By threatening the suspension of 26 academic programs, interim Provost Mark Lapping was trying to “light a campfire.”
Fires, indeed, have been lit.
Computer science came up with an inch-high stack of documentation supporting their program. Physics and chemistry students all but rioted. Lapping received earfuls of comments from faculty and students, notes or petition-like documents written by more than one person, and, he says “the occasional diatribe.”
“At the end of the day, when someone’s ox is being gored, people fight,” he said.
Two months after putting the programs – including women’s studies, the B.S. in economics, and LAC’s arts and humanities – on ‘probation,’ all but one program has submitted a plan for how they’ll address the issues that put them on ‘the list.’
These issues include low enrollment – only 62 students graduated last year from all of the programs, combined – and trouble “working and playing well with others,” said Lapping, citing “internal troubles” in the midst of which students found themselves caught. He did not name specific programs with this problem.
The Russian program is the only one which has not yet submitted a plan, says Lapping, but he’s extended their deadline because the department consists of only one faculty member.
Most of the plans, Lapping said, trying hard not to roll his eyes, were prefaced by statements saying, “if we get eliminated, life on earth would never be the same.”
These programs are being evaluated under the cloud of the current budget crisis, which, combined with near-weekly news of more cuts, has a lot of university employees feeling vulnerable.
At last Friday’s Student Senate meeting, Lapping emphasized something he says he’s been trying to make clear since day one.
“No full-time faculty will lose their job,” he said. “We need faculty.”
“There’s a myth that faculty will be reduced or asked to teach more – it’s a scare tactic,” said Lapping. “It’s not happening.”

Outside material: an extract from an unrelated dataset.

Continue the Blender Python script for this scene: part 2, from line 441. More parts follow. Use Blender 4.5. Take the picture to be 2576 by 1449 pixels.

While student senators asked him questions that emphasized their frustrations with some of the administration’s decisions around the less-protected part-time faculty in recent “budget cuts,” their real concerns focused more around the transparency of cuts and program evaluations to students.
Students, several senators said, have been left entirely in the dark, and are being given little voice in the decisions that affect their everyday life at this university.
“We know the faculty better than anyone,” said senator Jen Cote, yet aside from various surveys and intangible feedback, students have no influence over what happens in the hiring or cutting of faculty or programs.
In the hallway outside the meeting, senator – and physics major – Sri Dhyana spoke with Lapping about the myriad ideas she has for how to invigorate her threatened physics program, including ways to reach out to the other sciences and increase involvement in the new student-run physics club.
She was partially involved in the plan created by the physics program, which she says got people involved who had never said anything before.
Eric Favreau, a sophomore senator and geoscience major, said that although students were not involved in creating the plan to revive his department, faculty took time during classes to tell students about their action plan.
“Geoscience found out that they actually make money for the university,” he says, “we’re the largest geoscience program in New England.”
Favreaus beef with all the proposed cuts and program evaluations is that he sees little happening to administrative offices.
That programs are seeing the first cuts – or the most publicized ones – he thinks is a mistake.
“There are so many duplicate administrative offices, ones that have the same goals and do similar things,” he says. “Offices have no relation to students. Faculty (and programs) do.”
And even worse, he says, is that even the offices that have a lot to offer students do very little advertising, and are known to a minority of students. “Even financial aid and scholarships – nothing is advertised.”